◆ PROBLEM TO WORK ON ◆
Which lines hold the word "script"? Copy each of them from the material.

◆ EXTRACTED ENTRIES ◆
━━━━━━━━━━
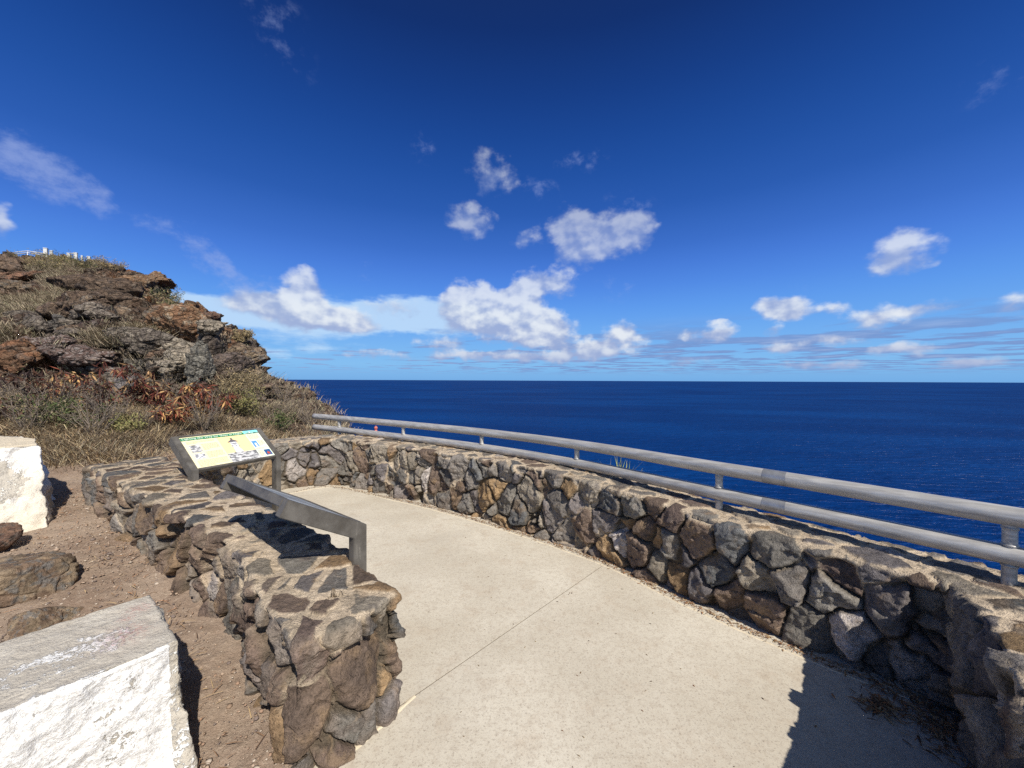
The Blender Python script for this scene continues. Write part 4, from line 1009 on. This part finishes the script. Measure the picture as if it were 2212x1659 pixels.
━━━━━━━━━━
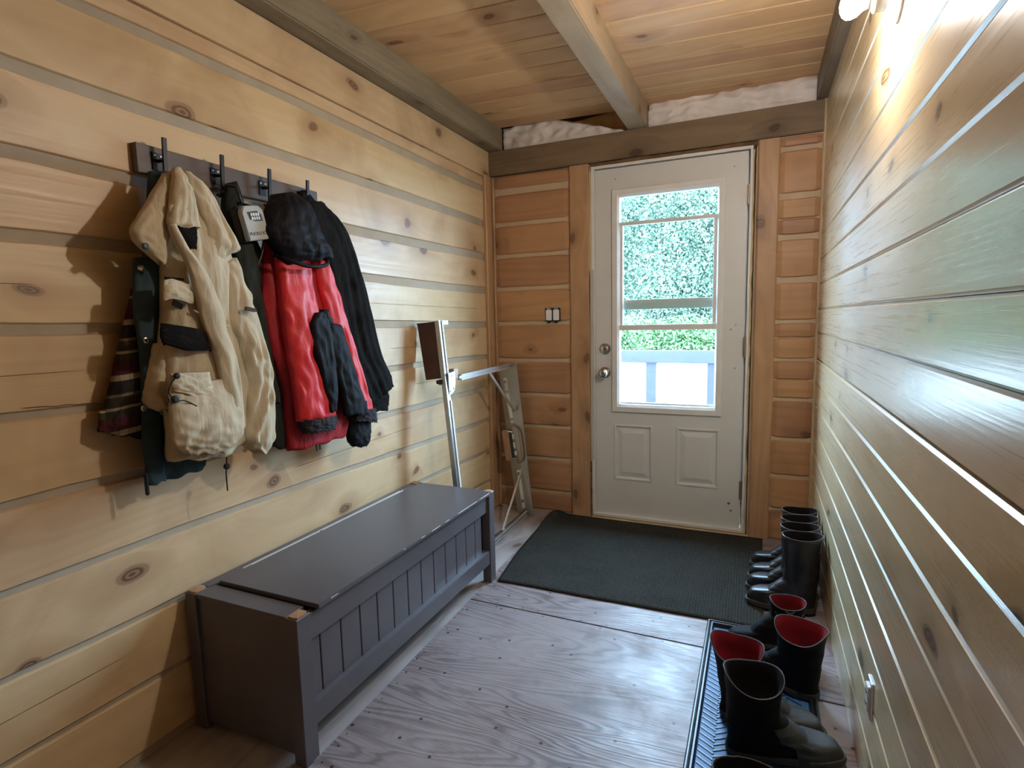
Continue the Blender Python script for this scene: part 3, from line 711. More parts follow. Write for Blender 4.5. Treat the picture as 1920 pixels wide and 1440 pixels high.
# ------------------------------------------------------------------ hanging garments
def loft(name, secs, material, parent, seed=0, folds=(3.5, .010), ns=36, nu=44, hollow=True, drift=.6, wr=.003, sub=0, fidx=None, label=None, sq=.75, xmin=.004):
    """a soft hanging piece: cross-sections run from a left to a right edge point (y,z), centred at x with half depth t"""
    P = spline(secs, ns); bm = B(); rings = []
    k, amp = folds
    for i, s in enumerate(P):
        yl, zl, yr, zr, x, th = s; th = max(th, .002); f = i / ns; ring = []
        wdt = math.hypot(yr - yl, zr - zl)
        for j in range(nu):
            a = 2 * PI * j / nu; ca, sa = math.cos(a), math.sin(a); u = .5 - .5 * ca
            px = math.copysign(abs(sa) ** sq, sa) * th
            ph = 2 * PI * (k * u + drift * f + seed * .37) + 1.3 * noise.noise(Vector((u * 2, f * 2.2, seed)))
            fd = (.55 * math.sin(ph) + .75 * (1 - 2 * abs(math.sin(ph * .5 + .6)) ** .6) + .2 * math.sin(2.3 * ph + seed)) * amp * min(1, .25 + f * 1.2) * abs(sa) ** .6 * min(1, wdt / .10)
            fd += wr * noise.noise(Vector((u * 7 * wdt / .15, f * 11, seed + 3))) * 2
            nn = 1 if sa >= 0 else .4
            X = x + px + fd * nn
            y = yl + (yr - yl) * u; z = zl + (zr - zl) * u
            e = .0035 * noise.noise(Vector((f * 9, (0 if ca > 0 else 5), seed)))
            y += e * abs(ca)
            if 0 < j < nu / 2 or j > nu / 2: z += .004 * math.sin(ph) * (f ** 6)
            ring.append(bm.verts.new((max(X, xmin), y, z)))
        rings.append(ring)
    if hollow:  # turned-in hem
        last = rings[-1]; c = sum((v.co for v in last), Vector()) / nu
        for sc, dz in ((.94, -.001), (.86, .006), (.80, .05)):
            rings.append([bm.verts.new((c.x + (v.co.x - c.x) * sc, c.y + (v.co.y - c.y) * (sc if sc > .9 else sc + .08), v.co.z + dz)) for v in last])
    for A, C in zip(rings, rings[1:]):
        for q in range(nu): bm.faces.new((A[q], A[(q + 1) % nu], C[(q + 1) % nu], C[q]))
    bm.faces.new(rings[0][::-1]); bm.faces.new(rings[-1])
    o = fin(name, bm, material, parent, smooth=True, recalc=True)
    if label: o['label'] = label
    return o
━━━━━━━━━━
◆ EXERCISE ANSWER ◆
The Blender Python script for this scene continues. Write part 4, from line 1009 on. This part finishes the script. Measure the picture as if it were 2212x1659 pixels.
Continue the Blender Python script for this scene: part 3, from line 711. More parts follow. Write for Blender 4.5. Treat the picture as 1920 pixels wide and 1440 pixels high.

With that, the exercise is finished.